You have SO MANY people on your side and rooting for you. You've got this! Here's to hoping that this time next year you'll have lost a significant dead weight in your life.
Post by sparkythelawyer on May 10, 2024 11:27:22 GMT -5
You see the pattern, and you are deciding to stop this pattern because your kids see it and it will affect them and the lives they choose. I am SO PROUD OF YOU.
I hope that mediation is successful, but based on what you have shared about him, I would be prepared for him to do everything he can to make it difficult and drag it out because he wants to wear you down until you give up. That seems to be his MO.
I spent this whole thread thinking I didn't remember details about the OP correctly, because from what I remember an easy peasy amicable mediation is the last thing I'd expect. Though maybe I simply don't fully grasp what mediation is.
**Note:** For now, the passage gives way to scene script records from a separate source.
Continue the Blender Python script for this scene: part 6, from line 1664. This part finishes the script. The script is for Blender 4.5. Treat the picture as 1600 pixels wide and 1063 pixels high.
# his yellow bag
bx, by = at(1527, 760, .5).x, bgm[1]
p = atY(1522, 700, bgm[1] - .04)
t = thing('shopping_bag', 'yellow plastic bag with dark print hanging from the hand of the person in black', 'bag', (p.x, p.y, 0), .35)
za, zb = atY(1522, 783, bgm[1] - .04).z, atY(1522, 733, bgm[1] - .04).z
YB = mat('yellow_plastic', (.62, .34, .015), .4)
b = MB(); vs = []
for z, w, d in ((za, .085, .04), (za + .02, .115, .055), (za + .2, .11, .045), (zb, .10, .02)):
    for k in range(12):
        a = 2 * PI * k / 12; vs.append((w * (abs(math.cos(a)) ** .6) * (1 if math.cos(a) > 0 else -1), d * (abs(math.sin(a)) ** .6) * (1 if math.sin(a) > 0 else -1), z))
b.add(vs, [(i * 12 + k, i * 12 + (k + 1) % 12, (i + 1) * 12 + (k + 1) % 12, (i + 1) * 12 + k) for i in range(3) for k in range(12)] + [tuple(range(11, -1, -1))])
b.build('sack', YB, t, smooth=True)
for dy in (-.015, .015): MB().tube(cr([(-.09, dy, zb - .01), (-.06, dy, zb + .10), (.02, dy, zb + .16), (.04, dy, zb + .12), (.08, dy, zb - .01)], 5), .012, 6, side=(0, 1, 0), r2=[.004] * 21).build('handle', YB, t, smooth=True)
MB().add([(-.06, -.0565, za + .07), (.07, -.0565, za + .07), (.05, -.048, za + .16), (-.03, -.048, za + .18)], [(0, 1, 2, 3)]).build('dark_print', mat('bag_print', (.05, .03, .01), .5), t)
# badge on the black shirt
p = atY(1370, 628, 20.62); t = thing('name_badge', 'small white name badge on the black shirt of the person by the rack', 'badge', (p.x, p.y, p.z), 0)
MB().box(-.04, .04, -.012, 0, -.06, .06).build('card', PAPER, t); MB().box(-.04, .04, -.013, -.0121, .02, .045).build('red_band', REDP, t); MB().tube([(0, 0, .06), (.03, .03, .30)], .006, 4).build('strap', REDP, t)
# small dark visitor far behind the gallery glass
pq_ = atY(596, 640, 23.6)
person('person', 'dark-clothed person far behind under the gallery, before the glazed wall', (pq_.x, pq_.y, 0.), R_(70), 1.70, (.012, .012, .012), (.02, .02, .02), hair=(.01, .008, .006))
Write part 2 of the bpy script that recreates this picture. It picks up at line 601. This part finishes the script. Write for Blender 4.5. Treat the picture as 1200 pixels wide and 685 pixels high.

wise_rita , my understanding is the law says the egg must be split 50/50 and the definition of split is hardboiled, sliced lengthwise down the middle, and weighed on a scale. But if we have always known that we would rather split the egg by me getting the white and he gets the yellow or I maybe give him the entire egg because I hate eggs anyway, then mediation is where we could go to make that discussion official. Versus making that discussion official after divorce papers have been served means it has to go through lawyers which starts running the tab on both sides.
If I propose mediation and he is uncooperative, then my next step is I have to file and have him served.